El último día, el broche de oro. En el museo de pintura de la plaza «des Terraux», disfruté una pequeña visita guiada acerca de solo algunos cuadros de un autor. Además de la belleza de las obras, del propio edificio, fue un placer conocer a una mujer que parecía tan curiosa y entusiasta como yo. Nos quedamos charlando al final y tomamos un café. Resultó que vivía por mi zona y quedamos por la tarde para enseñarme algunos rincones que aún no conocía y cenar juntas. Estuvimos hasta bien entrada la noche paseando y hablando de todo. Nos intercambiamos direcciones y seguimos en contacto.

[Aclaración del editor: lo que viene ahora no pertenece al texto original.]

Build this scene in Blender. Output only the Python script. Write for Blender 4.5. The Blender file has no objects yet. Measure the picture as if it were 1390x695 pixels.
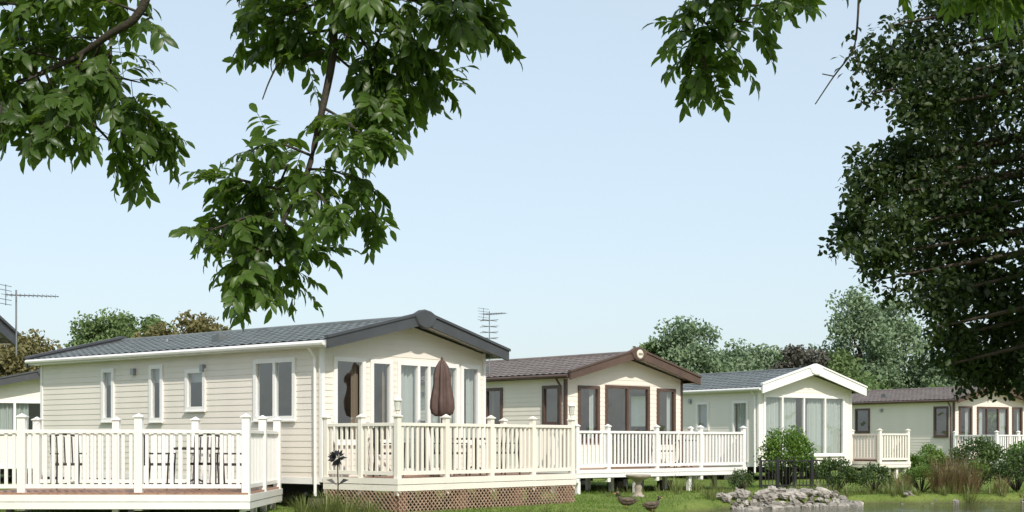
import bpy, math, random
import numpy as np
from mathutils import Vector, noise
R = random.Random(7)
NR = np.random.default_rng(11)
scene = bpy.context.scene
scene.view_settings.view_transform = 'Standard'
scene.view_settings.look = 'None'
scene.view_settings.exposure = 0

# ------------------------------------------------------------ materials
def new_mat(name):
    m = bpy.data.materials.new(name); m.use_nodes = True
    nt = m.node_tree
    return m, nt, nt.nodes['Principled BSDF'], nt.nodes['Material Output']

def mat_basic(name, col, rough=0.5, var=0.12, scale=3.0, bump=0.0, bscale=60, metallic=0.0, spec=0.5, streak=False):
    m, nt, p, o = new_mat(name)
    N, Lk = nt.nodes, nt.links
    tc = N.new('ShaderNodeTexCoord')
    nz = N.new('ShaderNodeTexNoise'); nz.inputs['Scale'].default_value = scale; nz.inputs['Detail'].default_value = 6
    if streak:
        mp = N.new('ShaderNodeMapping'); mp.inputs['Scale'].default_value = (1, 1, 0.12)
        Lk.new(tc.outputs['Object'], mp.inputs['Vector']); Lk.new(mp.outputs[0], nz.inputs['Vector'])
    else:
        Lk.new(tc.outputs['Object'], nz.inputs['Vector'])
    cr = N.new('ShaderNodeValToRGB')
    cr.color_ramp.elements[0].position = 0.3; cr.color_ramp.elements[1].position = 0.7
    cr.color_ramp.elements[0].color = (*[c * (1 - var) for c in col], 1)
    cr.color_ramp.elements[1].color = (*[min(1, c * (1 + var * 0.6)) for c in col], 1)
    Lk.new(nz.outputs['Fac'], cr.inputs[0]); Lk.new(cr.outputs[0], p.inputs['Base Color'])
    p.inputs['Roughness'].default_value = rough; p.inputs['Metallic'].default_value = metallic
    p.inputs['Specular IOR Level'].default_value = spec
    if bump > 0:
        n2 = N.new('ShaderNodeTexNoise'); n2.inputs['Scale'].default_value = bscale; n2.inputs['Detail'].default_value = 5
        Lk.new(tc.outputs['Object'], n2.inputs['Vector'])
        b = N.new('ShaderNodeBump'); b.inputs['Strength'].default_value = bump; b.inputs['Distance'].default_value = 0.02
        Lk.new(n2.outputs['Fac'], b.inputs['Height']); Lk.new(b.outputs[0], p.inputs['Normal'])
    return m

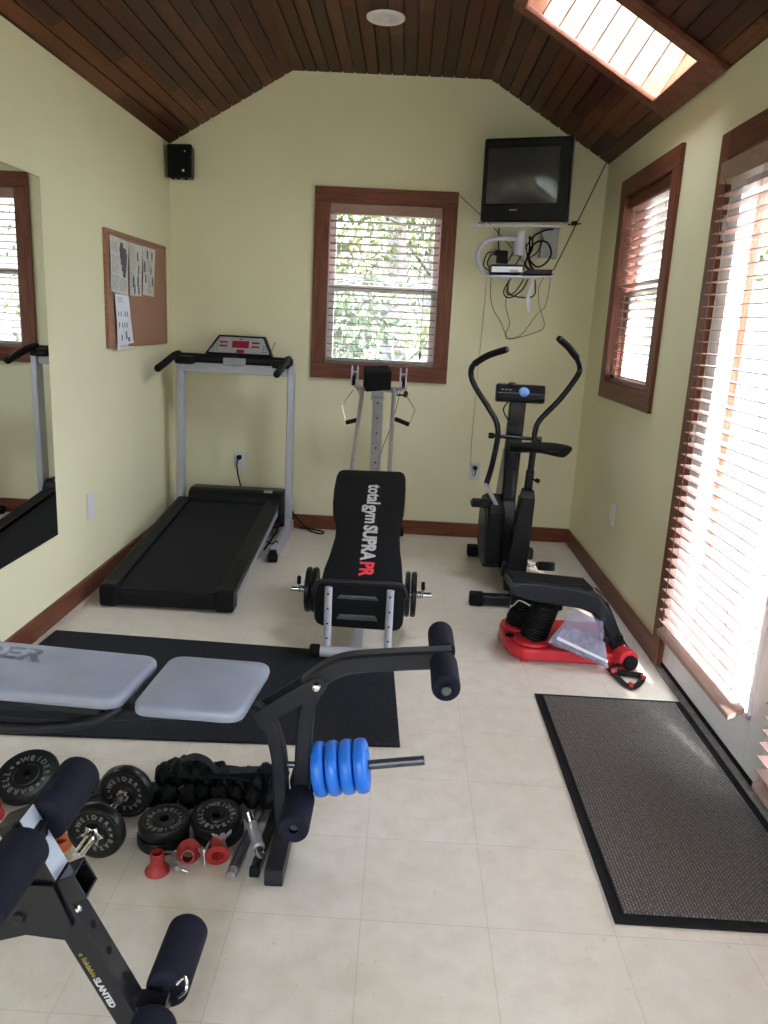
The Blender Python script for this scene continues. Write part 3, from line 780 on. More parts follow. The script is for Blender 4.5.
collar('spring collar with black lever on the bar end toward the exercise bike', .108, 1, .202)

# ---------------------------------------------------------------- upright bike
bk = thing('exercise_bike', 'black upright exercise bike with swinging arms in the corner under the television', 'exercise bike', (.64, 4.2, 0))
m = MB(); m.bar([(.632, 4.42, .30), (.642, 4.40, 1.0)], .092, .05, (1, 0, 0), 0, .008); m.build('mast', M_BLKSAT, bk)
m = MB(); m.box((.648, 4.375, 1.045), (.272, .05, .098), .010, Euler((math.radians(-14), 0, 0)).to_matrix(), 3); cn = m.build('console', M_BLKPL, bk)
m = MB(); m.box((.648, 4.355, 1.032), (.262, .05, .03), .006, Euler((math.radians(-14), 0, 0)).to_matrix()); m.lathe([(.024, 0), (.026, .006), (.02, .012), (0, .012)], (.60, 4.37, 1.088), (0, -.3, 1), 18); m.build('lower_lip', M_BLKSAT, cn)
m = MB(); m.lathe([(.030, 0), (.030, .012), (.024, .020), (.012, .024), (0, .024)], (.664, 4.352, 1.052), (0, -1, .25), 20); m.build('dial', M_BLUELED, cn)
m = MB()
for k in range(3): m.box((.545+.022*k, 4.348, 1.066), (.014, .004, .005), 0)
build_each(m, 'button', M_GREYPL, cn)
m = MB(); m.cyl((.498, 4.33, .808), (.775, 4.33, .800), .010, n=14); 
for x, z in ((.500, .808), (.770, .800)): m.cyl((x-.014, 4.33, z), (x+.014, 4.33, z), .017, n=14, bev=.004)
m.build('pivot_bar', M_BLKSAT, bk)
lv = [(.519, 4.16, 1.285), (.435, 4.22, 1.248), (.373, 4.27, 1.200), (.360, 4.30, 1.148), (.387, 4.30, 1.079), (.468, 4.30, .969), (.518, 4.30, .894), (.534, 4.30, .834), (.533, 4.30, .778), (.510, 4.25, .655), (.482, 4.20, .560)]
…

Este último encuentro me hizo definitivamente reconciliarme con la vida. Concluí que la soledad que sentimos a veces es una construcción mental; el mundo está lleno de gente, solo tenemos que abrir los ojos y el corazón a los otros. Claro que cuando está herido, el corazón se protege tanto que nos aislamos y literalmente nos morimos. Nuestra esencia es SER CON EL OTRO, ser sociales. Por mucho que yo a veces necesito modular los contactos y busco el silencio o la soledad pero, aunque sea de lejos, también necesito sentir que el otro que está ahí.

6 comentarios en “Lyon

  1. Mercedes Ruiz Ríos

    Me ha gustado descubrir esa ciudad ancestral con tus ojos. No conozco Lyon pero me ha entrado ganas de ir algún día. Hablando de confluencia, yo viví mis 15 primeros años en una ciudad donde confluyen el río Sena con el río Yonne y también le veo cierto atractivo a esa palabra. ¿Quizá ahora confluyamos en algo a través de tus relatos? Sigue escribiendo que yo te seguiré leyendo porque disfruto mucho con tu recuperación y tu aprendizaje. Un beso, primita.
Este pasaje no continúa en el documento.